Conceived around the notions of “home” and “homeland”, the group exhibition The Sky Was Candy brings together works by 24 artists from the Arter Collection. Produced in a range of media including painting, photography, installation, sculpture and video, these works – some of which have joined the collection only recently – invite us to (re)connect with the houses entrusted with cherished memories or painful sorrows, the earth that layers our belongings, the homes we leave behind or carry within us, and the foreign lands we journey toward in search of a better future. Gathered under one roof within a spatial arrangement that stimulates a ceaseless shift of perspective between interior and exterior, they compose a vibratory and multi-hued sensory field stretching between earth and sky, past and future, rootedness and uprootedness.

 

Suggestive of an outdoor scene infused with childlike sensation, the exhibition’s title draws inspiration from the opening stanza of E. E. Cummings’ "Songs I" (1938). This picturesque phrase that turns the world into something “edible” and colourful by bringing together words that don’t habitually coexist addresses the ways memory and imagination filter reality, while retaining an abstract quality that allows for multiple interpretations. Finding home and returning home – those two fundamental endeavours that intertwine dwelling and journeying – are evoked by numerous works on display, only to be reconsidered in light of contemporary geopolitical fractures and social turmoil. Whether recalling domestic interiors filled with everyday objects and traces possessing palpable presence, repositories of stories weighted with gravity, or promises of faraway lands, these works unfold the existential, political, cultural, historical, personal and poetic layers of our dwellings.

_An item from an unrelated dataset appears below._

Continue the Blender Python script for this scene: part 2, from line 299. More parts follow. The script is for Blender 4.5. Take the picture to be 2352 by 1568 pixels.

They invite us to reimagine and reformulate our conception of belonging beyond geography and possession in a world where the trajectories of all of us – driven by the desire to be welcomed somewhere and of constructing a bulwark against loss – are increasingly shaped by maps and the tightening of borders across the globe.

 

The works featured in the exhibition The Sky Was Candy approach the notions of “home” and “homeland” not as an origin, a lost Eden, a foreseeable destination or an immovable site, but rather as a living and constantly evolving relationship to space, time and memory. Assembled and recontextualised through the framework of the exhibition, they reveal in passing that we may at times feel most at home when we are not at home or even in places where we have never set foot. The spatial shifts of the exhibition’s arrangement, which generate moments of disorientation while opening apertures toward the outside, reinforce the idea that our relationship to “home” is never self-evident, for home is a remarkable knot of temporalities and affects that outgrows rigid definitions. Rather than attempting to resolve this complexity, The Sky Was Candy proposes to seek appropriate forms and textures for bearing witness to the soul, character and consciousness of our homes, in their plurality.

 

Artists: Melike Abasıyanık Kurtiç, Adel Abidin, Lene Adler Petersen, Ahu Akgün, Francesco Albano, Hüseyin Bahri Alptekin, Gökhun Baltacı, Yto Barrada, Mehtap Baydu, Elina Brotherus, Fatma Bucak, Elif Erkan, Ayşe Erkmen, Dan Graham, Karl Horst Hödicke, Fatoş İrwen, Arthur Köpcke, Inge Mahn, Yıldız Moran, Ahmet Öğüt, Sophia Pompéry, Gerhard Rühm, Stéphanie Saadé, Stefan Wewerka.